Legendary advocates for the poor share views at Law School

University of Hawaiʻi at Mānoa
Cynthia Quinn, (808) 956-7966
Interim, Assoc Dean for Stu Srvcs, William S. RIchardson School of Law
Beverly Creamer, (808) 389-5736
Media Consultant, William S. Richardson School of Law
Posted: Aug 24, 2012

One of the country’s foremost authorities on children and a winner of the Medal of Freedom--the nation’s highest civilian honor--informed and inspired an audience during a panel discussion about poverty and children held at the William S. Richardson School of Law on August 23.

Marian Wright Edelman, founder and president of the Children’s Defense Fund, is a legendary advocate for improved education and opportunities for children, especially minority children. She shared statistics showing the growth of the number of children living in poverty, and called on people from all walks of life to create a new movement equal to the civil rights and anti-war movements of the past.

“Every 17 seconds a teenager is arrested," she said. “Every 29 seconds, a child is born into poverty.  Every 67 seconds, a child is born without health insurance.  Every 85 seconds, a child is born to a teenage mother."
Wright Edelman called the inequalities between rich and poor “a serious threat” to democracy and told the crowd, “We need to find our voice and say ‘no.'"

“All of us have to stand up and speak out against budget cuts. We have to wake up and speak out," she continued. "Dr. King is not coming back.
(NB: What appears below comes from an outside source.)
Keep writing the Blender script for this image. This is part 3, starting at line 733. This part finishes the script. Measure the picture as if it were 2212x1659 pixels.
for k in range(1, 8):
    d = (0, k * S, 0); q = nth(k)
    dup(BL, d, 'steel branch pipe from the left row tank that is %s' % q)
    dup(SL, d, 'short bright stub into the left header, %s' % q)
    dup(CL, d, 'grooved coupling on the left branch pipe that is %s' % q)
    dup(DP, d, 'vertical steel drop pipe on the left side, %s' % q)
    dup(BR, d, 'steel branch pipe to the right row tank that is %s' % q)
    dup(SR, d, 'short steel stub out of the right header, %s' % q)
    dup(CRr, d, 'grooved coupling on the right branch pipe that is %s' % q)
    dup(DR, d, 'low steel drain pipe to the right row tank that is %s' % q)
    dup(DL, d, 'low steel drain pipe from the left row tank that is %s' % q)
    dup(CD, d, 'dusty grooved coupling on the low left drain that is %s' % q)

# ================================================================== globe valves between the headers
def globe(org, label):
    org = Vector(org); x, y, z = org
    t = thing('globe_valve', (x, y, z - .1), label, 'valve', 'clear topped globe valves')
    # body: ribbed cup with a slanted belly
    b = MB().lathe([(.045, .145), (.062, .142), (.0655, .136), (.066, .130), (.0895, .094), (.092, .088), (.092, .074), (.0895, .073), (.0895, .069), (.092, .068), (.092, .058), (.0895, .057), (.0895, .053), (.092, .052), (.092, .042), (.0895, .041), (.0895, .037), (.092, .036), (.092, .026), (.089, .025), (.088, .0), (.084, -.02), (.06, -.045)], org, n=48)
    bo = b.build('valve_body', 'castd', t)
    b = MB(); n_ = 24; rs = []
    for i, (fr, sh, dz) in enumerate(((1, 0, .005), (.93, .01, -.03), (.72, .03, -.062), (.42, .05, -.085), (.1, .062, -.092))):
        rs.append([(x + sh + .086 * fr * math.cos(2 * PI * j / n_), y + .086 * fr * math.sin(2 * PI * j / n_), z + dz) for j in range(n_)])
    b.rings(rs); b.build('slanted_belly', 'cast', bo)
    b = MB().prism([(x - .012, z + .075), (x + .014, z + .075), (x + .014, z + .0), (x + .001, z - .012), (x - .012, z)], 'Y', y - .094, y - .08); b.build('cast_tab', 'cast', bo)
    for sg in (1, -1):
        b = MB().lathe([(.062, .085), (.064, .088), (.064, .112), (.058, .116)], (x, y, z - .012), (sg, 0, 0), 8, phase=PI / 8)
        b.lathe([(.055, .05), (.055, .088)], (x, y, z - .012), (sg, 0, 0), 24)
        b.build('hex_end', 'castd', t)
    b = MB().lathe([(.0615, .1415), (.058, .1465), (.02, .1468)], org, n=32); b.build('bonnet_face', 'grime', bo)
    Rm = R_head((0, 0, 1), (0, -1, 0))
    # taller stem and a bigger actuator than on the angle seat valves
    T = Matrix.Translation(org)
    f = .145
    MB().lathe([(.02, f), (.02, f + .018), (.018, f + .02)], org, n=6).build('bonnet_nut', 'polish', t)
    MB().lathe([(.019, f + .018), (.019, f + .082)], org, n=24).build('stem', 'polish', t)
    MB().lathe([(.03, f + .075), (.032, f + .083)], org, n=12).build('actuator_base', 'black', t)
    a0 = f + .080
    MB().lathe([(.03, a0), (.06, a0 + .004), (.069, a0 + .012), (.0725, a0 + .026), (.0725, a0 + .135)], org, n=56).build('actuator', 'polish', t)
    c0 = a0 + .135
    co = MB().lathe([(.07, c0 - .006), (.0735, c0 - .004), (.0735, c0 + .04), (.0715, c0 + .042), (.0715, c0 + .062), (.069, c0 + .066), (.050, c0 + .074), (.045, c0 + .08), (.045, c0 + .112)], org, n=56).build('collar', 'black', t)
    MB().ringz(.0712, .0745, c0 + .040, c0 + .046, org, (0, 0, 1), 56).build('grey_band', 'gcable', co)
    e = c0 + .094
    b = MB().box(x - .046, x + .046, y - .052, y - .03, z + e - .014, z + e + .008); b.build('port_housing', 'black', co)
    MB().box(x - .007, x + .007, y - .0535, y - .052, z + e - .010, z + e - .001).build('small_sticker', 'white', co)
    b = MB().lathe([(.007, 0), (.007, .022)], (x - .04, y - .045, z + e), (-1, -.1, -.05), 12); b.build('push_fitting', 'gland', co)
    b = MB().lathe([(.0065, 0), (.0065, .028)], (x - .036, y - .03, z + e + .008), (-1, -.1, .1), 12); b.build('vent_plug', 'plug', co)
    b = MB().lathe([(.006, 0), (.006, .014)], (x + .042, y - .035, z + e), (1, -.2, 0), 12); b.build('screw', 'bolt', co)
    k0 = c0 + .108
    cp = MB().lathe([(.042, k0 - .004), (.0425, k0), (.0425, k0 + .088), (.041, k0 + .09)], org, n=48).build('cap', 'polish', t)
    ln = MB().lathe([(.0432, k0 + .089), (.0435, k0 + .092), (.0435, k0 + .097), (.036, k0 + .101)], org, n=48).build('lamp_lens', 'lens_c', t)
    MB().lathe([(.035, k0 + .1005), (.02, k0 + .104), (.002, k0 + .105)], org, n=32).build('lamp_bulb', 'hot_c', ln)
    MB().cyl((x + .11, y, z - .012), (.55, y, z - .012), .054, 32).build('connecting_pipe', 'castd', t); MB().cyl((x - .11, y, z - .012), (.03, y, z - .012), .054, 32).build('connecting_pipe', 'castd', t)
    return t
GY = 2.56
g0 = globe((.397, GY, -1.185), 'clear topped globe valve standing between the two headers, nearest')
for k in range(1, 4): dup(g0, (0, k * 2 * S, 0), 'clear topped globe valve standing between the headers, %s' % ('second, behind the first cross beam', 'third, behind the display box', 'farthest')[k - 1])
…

We’re it. We have to find our voice.  We’ve been missing that non-violent movement to keep our country from destroying its future.  This is the most dangerous time we’ve lived in. We’ve lost our way and we have to get it back.”

Her husband, Georgetown Law Center Professor Peter Edelman, is a renowned scholar with an expertise about poverty. He warned that the number of Americans living below national poverty levels would virtually double--going from 46 million today to 86 million--if not for social assistance policies such as Social Security, food stamps, child tax credits and the women/infant/children assistance program put in place since the late 1960s and early 1970s.

“If we didn’t have these public policies, we’d have 40 million more people in poverty,” Edelman told the audience at the Law School during the first of three appearances in Hawai‘i. Edelman, the author of the new book, "So Rich, So Poor: Why It’s So Hard to End Poverty in America,” said the U.S. today faces its worst poverty crisis in the last 12 years, equivalent to those in the early 1960s and 1980s.

At the same time, Edelman said entitlements keeping the numbers of those living in poverty from doubling are already eroding and are now under further attack. “We’ve blasted a huge hole in our safety net at the bottom," he said.

Edelman blamed the crisis on public policies beginning during the Reagan Administration, the ongoing recession, and systemic change in America’s post industrialist society where more than one-third of the population--about 103 million people--now have incomes below twice the poverty level for a family of four, which is equivalent to $46,000.

“We’ve become a low-wage country,” he said. “What happened? The industrial jobs we had that built the middle-class disappeared and were replaced by a large wave of low-paid jobs. Half of the jobs pay less than $34,000 a year. These wages have only grown by 7 percent over 40 years, that’s one-fifth a year.”

Rounding out the panel discussion, Appleseed Center executive director Victor Geminiani explained that children in Hawai‘i are particularly at risk, because of the state’s high cost of living, low wages and lack of housing. He said 40 percent of children on the National School Lunch Program in Hawai‘i are going without breakfast even though they’re eligible for the federal program that also provides breakfasts for children in poverty. His organization is helping a pilot program to change that in three schools in high poverty areas.

Professor Calvin Pang from the Law School noted that Hawai‘i’s poverty statistics are rising, and have now hit 12.5 percent of the population, or 156,000 people, compared to 7.5 percent just five years ago. Additionally the rate of homelessness in Hawai‘i is “the highest in the nation,” said Pang, with 6,100 people homeless, 41 percent of them children. Of that number, 2,500 are unsheltered.

The Edelmans’ appearances in Hawai’i were co-sponsored by the University of Hawai‘i Law School and the Hawai‘i Appleseed Center for Law and Economic Justice.